NTU's Statement on HR 1956

A Statement to the Members of the Commercial and Administrative Law Subcommittee
on H.R. 1956, the Business Activity Tax Simplification Act


Dear Subcommittee Members:

On behalf of the 350,000-member National Taxpayers Union (NTU), I am pleased to offer comments regarding legislation that, if passed, would be an important step toward fulfilling our core mission, namely the simplification and clarification of our tax system. The Business Activity Tax Simplification Act is a worthy reform measure that would clarify the nexus rules that govern state assessment of income-based taxes and establish a clear physical presence nexus test to ensure that only businesses having employees or property physically present within a jurisdiction are subjected to business activity taxes in that jurisdiction.

In 1992, the U.S. Supreme Court ruled in Quill Corp. v. North Dakota that a state could not impose taxes on an out-of-state business unless that business has a "substantial nexus" within the taxing state. However, the Supreme Court declined to rule on the nexus standard as applied to business activity taxes, and decided to allow Congress to resolve the dispute. To date, it has not done so.

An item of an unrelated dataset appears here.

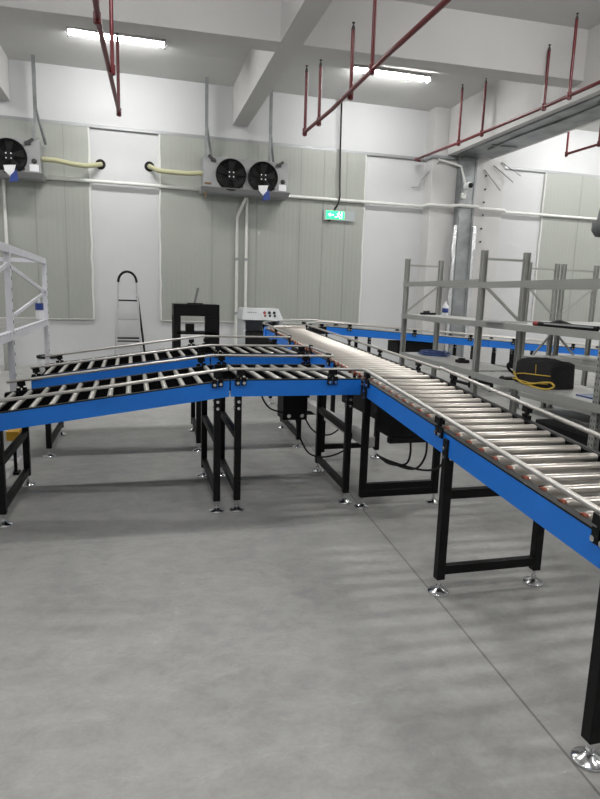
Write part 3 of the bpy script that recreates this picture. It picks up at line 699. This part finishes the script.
# ------------------------------------------------------------------ left white rack
lr = thing('white_platform_rack',(-1.5,7.2,0),'white steel frame rack with a mesh deck at the left edge','rack')
XF = -1.09
for y in (3.4,6.15,8.62):
    for x in (XF,-2.2): 
        m = MB().bar((x,y,.012),(x,y,1.99),.055,.055); m.box(x-.05,x+.05,y-.05,y+.05,0,.012)
        k = .2
        while k < 1.9: m.box(x+.0275,x+.029,y-.01,y+.01,k,k+.03,1); k += .1
        m.build('post',['white','hole'],lr)
for x in (XF,-2.2):
    MB().bar((x,3.4,1.98),(x,8.62,1.98),.05,.07).build('top_rail','white',lr)
    MB().bar((x,3.4,1.19),(x,8.62,1.19),.05,.08).build('deck_beam','white',lr)
    MB().bar((x,3.4,.3),(x,8.62,.3),.05,.06).build('lower_beam','white',lr) if x < -2 else None
for y in (3.4,6.15,8.62):
    MB().bar((XF,y,1.98),(-2.2,y,1.98),.04,.05).build('cross_rail','white',lr); MB().bar((XF,y,1.17),(-2.2,y,1.17),.04,.06).build('cross_rail','white',lr)
MB().bar((XF,6.15,1.84),(XF,8.62,1.58),.02,.04).bar((XF,8.62,1.58),(XF,6.4,1.37),.02,.035).build('side_brace','white',lr)
MB().bar((XF,3.4,1.36),(XF,6.15,1.84),.02,.04).build('side_brace','white',lr)
m = MB().box(-2.2,XF,3.4,8.62,1.2,1.215)
for k in range(34):
    y = 3.5+k*.155; m.box(-2.17,XF+.03,y,y+.02,1.215,1.228)
for k in range(8):
    x = -2.15+k*.14; m.box(x,x+.015,3.42,8.6,1.215,1.224)
m.build('mesh_deck','racks',lr)
t = thing('spray_bottle',(-1.135,8.38,1.228),'small white bottle with a blue cap on the white rack deck','bottle')
MB().lathe([(0,0),(.045,0),(.048,.02),(.048,.11),(.04,.13)],(-1.135,8.38,1.228),16).build('bottle_body','paper',t); MB().cyl((-1.135,8.38,1.355),(-1.135,8.38,1.44),.05,.05,16).build('bottle_cap','bluecap',t)
MB().cyl((-1.135,8.38,1.44),(-1.135,8.38,1.53),.018,.012,10).build('nozzle','paper',t)
br = thing('steel_drum',(-1.45,12.2,0),'small grey bucket with a dark rim near the back wall, behind the white rack post','bucket')
MB().lathe([(0,0),(.17,0),(.19,.34),(.17,.34),(.16,.05),(0,.05)],(-1.55,12.3,0),20).build('bucket_body','cabinet',br); MB().lathe([(.185,.32),(.205,.32),(.205,.365),(.18,.365)],(-1.55,12.3,0),20).build('bucket_rim','dark',br)
sp2 = MB().lathe([(0,0),(.08,0),(.08,.55),(.095,.56),(.095,.62),(.06,.64),(0,.64)],(-2.35,12.9,0),16).build('white_bollard','gfoot',base=(-2.35,12.9,0)); tag(sp2,'short off-white upright tube near the wall at the far left','pipe stub')
cr = MB().box(-1.05,-.98,5.58,5.68,0,.02,1).box(-1.025,-1.0,5.62,5.64,.02,.32,1).box(-1.06,-.96,5.54,5.72,.32,.40)
o = cr.build('yellow_marker_post',['yplast','black'],base=(-1.0,5.63,0)); tag(o,'yellow box-topped marker on a thin dark stem under the left end of the front conveyor','post')
gb = MB().box(-1.4,-1.03,5.2,5.95,0,.03).box(-1.4,-1.37,5.2,5.95,.03,.09).box(-1.06,-1.03,5.2,5.95,.03,.05).build('grey_tray','gfoot',base=(-1.2,5.6,0)); tag(gb,'low pale grey tray on the floor under the white rack','tray')

# ------------------------------------------------------------------ step ladder
sl = thing('step_ladder',(-.05,13.0,0),'folding step ladder with a black arched handle against the back wall','ladder')
def lp(s, f): return V((-.07+s*(.27-.07*f), 13.0+.3*f, 0+1.55*f))
for s in (-1,1): MB().bar(lp(s,0),lp(s,1),.035,.055).build('front_rail','ladder',sl)
for s in (-1,1): MB().bar((-.07+s*.33+.04,13.72,0),(-.07+s*.2,13.32,1.52),.03,.045).build('rear_leg','black',sl)
for f in (.17,.42,.67,.92):
    c = lp(0,f); MB().bar(c+V((-.25+.07*f,-.03,0)),c+V((.25-.07*f,-.03,0)),.16 if f > .9 else .1,.03).build('tread','black' if f > .9 or f < .5 else 'ladder',sl)
MB().bar((-.3,13.55,.55),(.2,13.55,.55),.02,.03).build('rear_bar','black',sl)
MB().cyl((-.27,13.3,1.5),(-.25,13.33,1.82),.014).cyl((.13,13.3,1.5),(.11,13.33,1.82),.014).build('handle_post','ladder',sl)
MB().tube([(-.07-.185*math.cos(math.pi*i/14),13.33,1.8+.22*math.sin(math.pi*i/14)) for i in range(15)],.026,10).build('arched_handle','black',sl)

# ------------------------------------------------------------------ black stand
bs = thing('black_workstand',(1.17,11.6,0),'black open-front stand with a shelf near the back wall','stand')
MB().box(.75,1.6,11.4,11.9,1.2,1.42).build('top_box','black',bs,bevel=.01)
for x in (.75,1.33): MB().box(x,x+(.13 if x < 1 else .27),11.4,11.5,0,1.2).build('front_post','black',bs)
for x in (.75,1.54): MB().box(x,x+.06,11.84,11.9,0,1.2).build('rear_post','black',bs)
MB().box(.81,1.54,11.4,11.9,.86,.9).build('shelf','black',bs); MB().box(.81,1.54,11.4,11.9,.3,.34).build('shelf','black',bs)
MB().box(.81,1.54,11.86,11.88,.34,.86).build('back_board','cabinet',bs) if False else None
sc = thing('scanner_wand',(1.13,11.6,1.42),'thin grey rod standing on the black stand','rod')
MB().box(1.02,1.3,11.5,11.7,1.42,1.44).build('rod_base','dark',sc); MB().bar((1.15,11.6,1.44),(1.22,11.6,1.72),.04,.04).build('rod_arm','cabd',sc)
bx = MB().box(.98,1.14,11.5,11.64,.9,1.05).build('black_carton','black',base=(1.05,11.55,.9),bevel=.006); tag(bx,'small black box on the shelf inside the black stand','box')
for x, lb_ in ((1.05,'white tub on the lower shelf of the black stand, left of the pair'),(1.25,'white tub on the lower shelf of the black stand, right of the pair')):
    o = MB().lathe([(0,0),(.07,0),(.085,.2),(.088,.21),(0,.21)],(x,11.65,.341),16).build('white_tub','paper',base=(x,11.65,.341)); tag(o,lb_,'tub','white tubs in the black stand')

# ------------------------------------------------------------------ control cabinet
kc = thing('control_cabinet',(2.25,10.9,0),'grey control cabinet with a sloped button panel behind the far bend','cabinet')
m = MB(); x0,x1 = 1.92,2.64
m.box(x0,x0+.05,10.72,11.3,0,1.18); m.box(x1-.05,x1,10.72,11.3,0,1.18); m.box(x0+.05,x1-.05,11.25,11.3,0,1.18); m.box(x0+.05,x1-.05,10.74,11.25,.1,.14)
m.build('cabinet_body','cabinet',kc)
m = MB(); m.hexa([(x0-.02,10.66,1.18),(x1+.02,10.66,1.18),(x1+.02,11.32,1.18),(x0-.02,11.32,1.18),(x0+.03,10.86,1.385),(x1-.03,10.86,1.385),(x1-.03,11.32,1.385),(x0+.03,11.32,1.385)]); m.build('sloped_panel','cabinet',kc,bevel=.006)
MB().box(x0+.05,x1-.05,10.8,11.2,.5,.95).build('inner_equipment','dark',kc)
sn = V((0,-.205,.2)).normalized()
def onp(x, f): return V((x,10.66+.2*f,1.18+.205*f))
for x, c in ((2.33,'redb'),(2.42,'dark'),(2.51,'dark')):
    for f in (.62,.36):
        p = onp(x,f); MB().cyl(p,p+sn*.02,.026 if f > .5 else .02,n=12).build('push_button',c,kc,label='red button' if c == 'redb' else 'black button')
m = MB()
for x in (2.02,2.05,2.08,2.12,2.16): p = onp(x,.62); m.bar(p,p+V((.018,0,0))+sn*.002,.004,.03)
m.build('panel_marking','cabd',kc)

# ------------------------------------------------------------------ camera
f_,H = 600.,1.64; yaw,p_,r_ = math.radians(15.8), math.radians(9.83), math.radians(1.8)
fw = V((math.sin(yaw)*math.cos(p_), math.cos(yaw)*math.cos(p_), -math.sin(p_))); rt0 = V((math.cos(yaw),-math.sin(yaw),0)); up0 = rt0.cross(fw)
rt = rt0*math.cos(r_)+up0*math.sin(r_); up = up0*math.cos(r_)-rt0*math.sin(r_)
cam = bpy.data.cameras.new('camera'); co = bpy.data.objects.new('camera', cam); C.objects.link(co)
cam.sensor_fit = 'HORIZONTAL'; cam.sensor_width = 36; cam.lens = 36*f_/600; cam.clip_start = .05; cam.clip_end = 100
mw = Matrix((rt, up, -fw)).transposed().to_4x4(); mw.translation = V((0,0,H)); co.matrix_world = mw
S.camera = co
w = bpy.data.worlds.new('world'); S.world = w; w.use_nodes = True
w.node_tree.nodes['Background'].inputs[0].default_value = (.8,.85,.9,1); w.node_tree.nodes['Background'].inputs[1].default_value = .03
S.view_settings.view_transform = 'Standard'; S.view_settings.look = 'None'; S.view_settings.gamma = 1; S.view_settings.exposure = 1.3
for c in list(bpy.data.objects):
    if c.name == 'x': bpy.data.objects.remove(c)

The integration of the Internet and telecommunications technologies has allowed businesses of all sizes to expand across state lines, and interstate business activities are now commonplace. However, these beneficial developments have also highlighted existing confusion over when states are allowed to collect income taxes from out-of-state companies conducting certain activities within their jurisdiction. Unfortunately, jurisdictions are increasingly defining "substantial nexus" differently, leading to a complex matrix of tax rules. If this practice continues, it will have a dire effect on interstate commerce and the entire economy.

In order to illustrate some of the significant problems with lack of clarity in state enforcement of business activity taxes, I would like to offer just a few examples of how arbitrary these policies can become. In Tennessee, the revenue department attempted to tax an out-of-state company engaging in credit card solicitation activities through direct mailings. The department based their authority on the presence of the credit cards and the "substantial privilege of carrying on business" in Tennessee.

A further illustration of the basic confusion over nexus is that some states assert that a business whose trucks pass through their confines six or fewer times in a year - without picking up or delivering goods - has sufficient connections with the state to trigger business activity taxes. Other states contend that having a website on a server in the state creates a sufficient connection to justify imposing these taxes. Some states even take the position that registering to do business in a state, or listing a phone number in a local phone book in that state, is a sufficient connection to justify taxation. Although it is NTU's belief that these are examples of overzealous tax collection on the part of certain states, there is no question that uniformity is necessary and that the Congress is the correct body to provide such clarity.

H.R. 1956 would end these harmful practices by establishing specific standards that define when firms should be obliged to pay business activity taxes. The legislation ensures fairness, minimizes litigation, and creates a legally certain business climate that encourages companies to invest and expand interstate commerce. This legislation is a common-sense way for Congress to promote economic growth and we urge Members of the Subcommittee to support it.